Vielleicht ist es mir auch gerade deshalb so wichtig, darüber zu schreiben, weil ich manchmal das Gefühl habe, dass es gesellschaftlich gar nicht so akzeptiert ist, wenn es uns einmal nicht so gut geht. Gerade in einem Jahr, wo jede einzelne Person ähnliche Momente erlebt hat, finde ich es besonders wichtig, darüber offen zu sprechen. 

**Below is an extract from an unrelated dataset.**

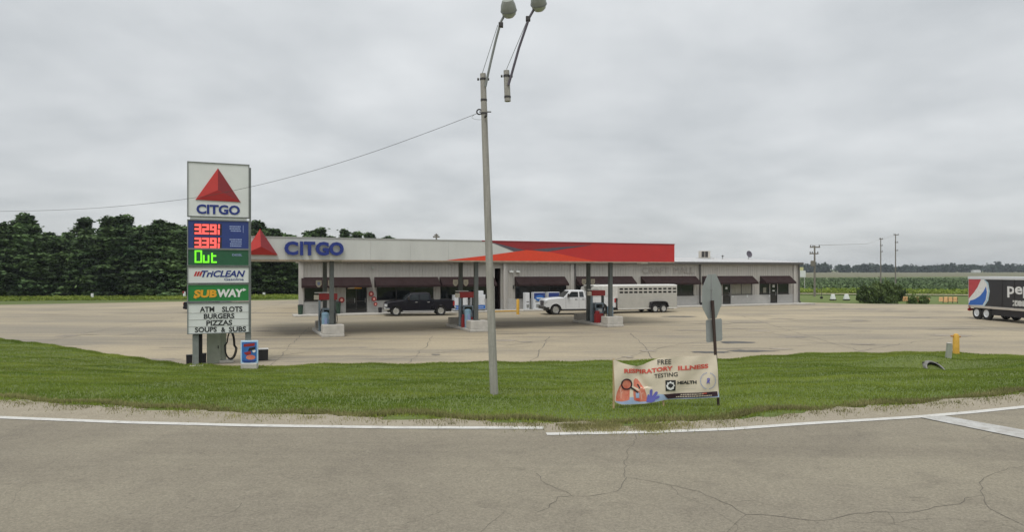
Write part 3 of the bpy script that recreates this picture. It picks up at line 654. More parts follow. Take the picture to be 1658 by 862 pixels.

Es mag jetzt keine große Überraschung sein, dass es eben die Musik war, die mir Halt gegeben hat, aber auch wie ein Ventil für die manchmal aufkommenden negativen Gefühle war. Wenn man mit vollem Körpereinsatz singt, kann das einen kartharsischen Effekt haben - und in manchen Situationen muss es dann auch einmal etwas Größeres, Lauteres sein.  An den eher finsteren Tagen hab ich gesungen, aus voller Brust und mit voller Hingabe. Gustav Mahler hat das in seinen Kompositionen ganz ähnlich gehalten. Er hat seine Emotionen - egal welcher Natur - wie kein anderer mit unglaublicher Authenzitität in Noten verwandeln können. 

Da dies aber ein Adventskalender ist, der den Herzen GUTES tun soll, habe ich nach einem Weg gesucht die wirren Klänge aufzulösen, oder wie es PETER CORNELIUS in seinem Lied so schön ausdrückt - dieselben schweigen zu lassen. Cornelius ist für mich eines der verkanntesten Genies der romantischen, deutschen Musik. Seine Lieder haben etwas unmittelbar Berührendes, Kraftvolles und zugleich Beruhigendes. Darum gibt es heute - zum zweiten Mal - ein weiteres Video, mit meinem Freund Sascha am Klavier: „DES LAUTEN TAGES WIRRE KLÄNGE SCHWEIGEN, UND ALL DER LÄRM UND DRANG VERSCHALLT, VERHALLT“. Die Aufnahme ist übrigens das Originaldemo, das wir damals zusammen mit der schon besprochenen Schubertaufnahme an mein erstes Label geschickt haben, und es kommt gar nicht oft vor, dass Einspielungen für einen selbstkritischen Geist wie mich nach ein paar Jahren noch Gültigkeit haben.  

Ich wünsche Euch allen ,dass Ihr immer einen positiven Weg findet, mit negativen Erfahrungen umzugehen und stets Menschen um Euch habt, die Euch Halt geben, Euch auffangen und zeigen, dass die Kurve - schon von Natur aus - nach der Talsohle wieder nach oben zeigt. Und nicht zuletzt deshalb bin ich gerade im Advent sehr zuversichtlich, dass wir uns auf die kommende Zeit aus tiefstem Herzen freuen können.